Create a small request layer
Production apps usually benefit from a thin wrapper around Fetch. The wrapper can add a base URL, default headers, JSON parsing, timeout behavior, credential handling, and consistent error objects. It should stay small enough that developers still understand the actual HTTP request.
Fetch is simple, but production request handling still needs care: timeouts, retries where appropriate, request cancellation, loading states, and useful error messages. A clean Fetch wrapper keeps those rules consistent across the frontend.
Handle retries carefully
Not every failed request should be retried. Retrying a safe GET may be fine. Retrying a payment, form submission, or destructive action can create duplicate side effects unless the server supports idempotency.

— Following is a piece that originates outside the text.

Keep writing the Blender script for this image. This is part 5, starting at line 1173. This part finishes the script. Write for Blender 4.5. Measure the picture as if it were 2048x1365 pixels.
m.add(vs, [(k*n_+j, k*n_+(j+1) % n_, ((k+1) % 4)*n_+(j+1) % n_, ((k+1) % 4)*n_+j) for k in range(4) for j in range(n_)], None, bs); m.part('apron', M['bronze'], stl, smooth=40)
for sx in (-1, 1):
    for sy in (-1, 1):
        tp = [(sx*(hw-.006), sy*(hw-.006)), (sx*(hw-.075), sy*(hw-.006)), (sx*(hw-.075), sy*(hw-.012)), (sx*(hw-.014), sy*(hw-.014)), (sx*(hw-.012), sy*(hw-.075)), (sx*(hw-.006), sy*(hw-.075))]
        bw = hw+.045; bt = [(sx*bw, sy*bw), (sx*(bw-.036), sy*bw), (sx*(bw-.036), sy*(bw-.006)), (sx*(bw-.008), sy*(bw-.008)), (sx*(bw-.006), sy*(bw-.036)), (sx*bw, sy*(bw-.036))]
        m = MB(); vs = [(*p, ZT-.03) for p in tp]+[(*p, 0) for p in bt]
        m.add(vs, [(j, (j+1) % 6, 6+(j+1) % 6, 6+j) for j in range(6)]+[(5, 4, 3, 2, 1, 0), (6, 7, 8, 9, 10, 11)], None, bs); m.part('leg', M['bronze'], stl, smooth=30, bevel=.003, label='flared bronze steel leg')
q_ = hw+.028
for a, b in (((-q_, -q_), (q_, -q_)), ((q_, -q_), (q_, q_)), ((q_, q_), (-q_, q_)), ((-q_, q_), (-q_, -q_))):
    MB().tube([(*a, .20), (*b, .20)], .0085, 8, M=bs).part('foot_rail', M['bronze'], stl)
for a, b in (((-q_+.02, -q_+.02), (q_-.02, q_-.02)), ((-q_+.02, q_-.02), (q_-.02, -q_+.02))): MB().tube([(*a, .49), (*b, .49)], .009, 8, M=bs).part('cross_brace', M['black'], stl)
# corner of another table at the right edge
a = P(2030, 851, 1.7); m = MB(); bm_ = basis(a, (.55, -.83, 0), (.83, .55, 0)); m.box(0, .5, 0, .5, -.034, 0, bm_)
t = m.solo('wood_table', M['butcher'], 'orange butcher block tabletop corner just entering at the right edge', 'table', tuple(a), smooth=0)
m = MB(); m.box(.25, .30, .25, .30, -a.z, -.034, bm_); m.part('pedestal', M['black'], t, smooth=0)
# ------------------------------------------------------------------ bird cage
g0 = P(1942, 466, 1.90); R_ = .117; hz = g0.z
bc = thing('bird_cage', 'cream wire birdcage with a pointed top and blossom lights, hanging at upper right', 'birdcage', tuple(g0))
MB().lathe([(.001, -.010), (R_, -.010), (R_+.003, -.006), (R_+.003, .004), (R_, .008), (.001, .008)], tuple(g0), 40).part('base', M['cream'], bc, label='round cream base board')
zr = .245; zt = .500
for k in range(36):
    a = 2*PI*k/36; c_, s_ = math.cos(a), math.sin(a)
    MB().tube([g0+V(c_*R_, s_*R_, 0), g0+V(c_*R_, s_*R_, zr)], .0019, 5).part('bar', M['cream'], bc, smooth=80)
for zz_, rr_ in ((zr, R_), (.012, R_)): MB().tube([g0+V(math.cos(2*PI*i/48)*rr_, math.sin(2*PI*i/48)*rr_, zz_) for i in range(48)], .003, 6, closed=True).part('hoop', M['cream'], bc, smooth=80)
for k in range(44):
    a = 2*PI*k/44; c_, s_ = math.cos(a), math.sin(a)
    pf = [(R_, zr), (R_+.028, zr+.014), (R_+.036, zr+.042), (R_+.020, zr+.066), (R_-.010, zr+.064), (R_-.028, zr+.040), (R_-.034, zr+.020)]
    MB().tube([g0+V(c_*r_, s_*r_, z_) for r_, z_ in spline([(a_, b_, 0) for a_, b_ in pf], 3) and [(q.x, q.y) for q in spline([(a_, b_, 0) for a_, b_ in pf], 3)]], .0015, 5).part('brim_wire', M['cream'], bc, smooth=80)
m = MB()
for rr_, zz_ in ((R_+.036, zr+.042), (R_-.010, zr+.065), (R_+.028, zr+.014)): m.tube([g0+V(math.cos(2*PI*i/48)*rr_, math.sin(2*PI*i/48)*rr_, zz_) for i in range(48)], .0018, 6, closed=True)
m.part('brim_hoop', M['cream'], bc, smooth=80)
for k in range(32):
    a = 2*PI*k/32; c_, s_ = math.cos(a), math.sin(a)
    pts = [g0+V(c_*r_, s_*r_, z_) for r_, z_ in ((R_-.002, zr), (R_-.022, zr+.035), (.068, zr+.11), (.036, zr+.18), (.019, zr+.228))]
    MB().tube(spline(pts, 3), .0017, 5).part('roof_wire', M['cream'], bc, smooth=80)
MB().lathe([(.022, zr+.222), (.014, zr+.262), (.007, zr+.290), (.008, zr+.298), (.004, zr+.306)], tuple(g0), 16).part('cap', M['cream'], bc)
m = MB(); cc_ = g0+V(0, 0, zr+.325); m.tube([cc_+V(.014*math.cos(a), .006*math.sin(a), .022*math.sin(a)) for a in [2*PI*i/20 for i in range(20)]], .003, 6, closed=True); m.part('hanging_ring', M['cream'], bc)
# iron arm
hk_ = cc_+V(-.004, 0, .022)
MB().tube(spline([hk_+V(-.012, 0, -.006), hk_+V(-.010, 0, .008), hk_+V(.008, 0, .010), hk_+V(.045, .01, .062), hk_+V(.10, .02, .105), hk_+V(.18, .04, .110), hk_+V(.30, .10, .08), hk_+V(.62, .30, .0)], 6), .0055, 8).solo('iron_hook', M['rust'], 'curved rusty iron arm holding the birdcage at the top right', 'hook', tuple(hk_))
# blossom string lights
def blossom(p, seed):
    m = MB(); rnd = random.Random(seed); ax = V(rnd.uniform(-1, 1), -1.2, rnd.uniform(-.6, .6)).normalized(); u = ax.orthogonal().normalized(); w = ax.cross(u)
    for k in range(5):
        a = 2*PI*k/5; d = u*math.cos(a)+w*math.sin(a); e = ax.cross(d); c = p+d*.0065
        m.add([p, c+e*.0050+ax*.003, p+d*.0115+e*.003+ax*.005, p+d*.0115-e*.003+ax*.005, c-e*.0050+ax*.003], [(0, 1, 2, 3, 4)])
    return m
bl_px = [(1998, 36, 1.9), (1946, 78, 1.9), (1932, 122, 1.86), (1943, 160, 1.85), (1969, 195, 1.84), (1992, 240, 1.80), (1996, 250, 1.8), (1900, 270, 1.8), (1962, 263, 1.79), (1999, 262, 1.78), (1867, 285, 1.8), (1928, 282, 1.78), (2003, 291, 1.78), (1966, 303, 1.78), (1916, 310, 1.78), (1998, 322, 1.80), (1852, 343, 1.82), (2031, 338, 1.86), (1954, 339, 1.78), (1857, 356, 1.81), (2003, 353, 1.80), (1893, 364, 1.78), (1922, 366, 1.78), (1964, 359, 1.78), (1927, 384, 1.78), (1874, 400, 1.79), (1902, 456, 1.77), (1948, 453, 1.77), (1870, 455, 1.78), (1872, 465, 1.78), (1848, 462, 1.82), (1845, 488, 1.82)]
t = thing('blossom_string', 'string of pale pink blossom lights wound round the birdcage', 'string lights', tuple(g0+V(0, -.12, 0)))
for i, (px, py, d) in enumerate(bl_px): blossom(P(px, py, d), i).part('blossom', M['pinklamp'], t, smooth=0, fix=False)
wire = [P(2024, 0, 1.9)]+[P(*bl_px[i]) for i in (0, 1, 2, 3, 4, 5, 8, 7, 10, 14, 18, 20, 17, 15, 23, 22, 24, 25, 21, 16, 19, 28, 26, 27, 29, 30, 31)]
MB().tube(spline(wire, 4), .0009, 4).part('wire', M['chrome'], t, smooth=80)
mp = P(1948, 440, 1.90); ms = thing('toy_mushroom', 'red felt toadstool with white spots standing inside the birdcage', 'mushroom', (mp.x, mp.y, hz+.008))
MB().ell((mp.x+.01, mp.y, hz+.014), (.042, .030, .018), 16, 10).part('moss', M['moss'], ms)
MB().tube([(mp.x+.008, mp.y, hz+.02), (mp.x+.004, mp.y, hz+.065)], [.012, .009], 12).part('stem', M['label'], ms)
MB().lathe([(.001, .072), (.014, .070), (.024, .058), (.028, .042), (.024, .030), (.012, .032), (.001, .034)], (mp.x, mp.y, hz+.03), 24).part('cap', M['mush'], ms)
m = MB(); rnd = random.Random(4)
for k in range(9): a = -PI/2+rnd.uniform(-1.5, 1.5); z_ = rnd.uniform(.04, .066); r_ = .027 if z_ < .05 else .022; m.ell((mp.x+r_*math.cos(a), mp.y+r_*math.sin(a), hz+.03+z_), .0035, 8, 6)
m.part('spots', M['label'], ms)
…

Frontend retry logic should understand the kind of action being performed.
For user interfaces, show enough feedback that people do not click repeatedly because nothing appears to happen. Network code and UI state belong together: disabled buttons, progress indicators, retry options, and clear messages make HTTP behavior understandable to users.
Also consider accessibility. Loading text, disabled states, and error messages should be visible to assistive technology, not only represented by color or animation. Good Fetch handling supports both technical reliability and usable interface feedback.
Finally, test slow networks. Many request bugs appear only when latency exposes double clicks, stale responses, or missing cancellation logic.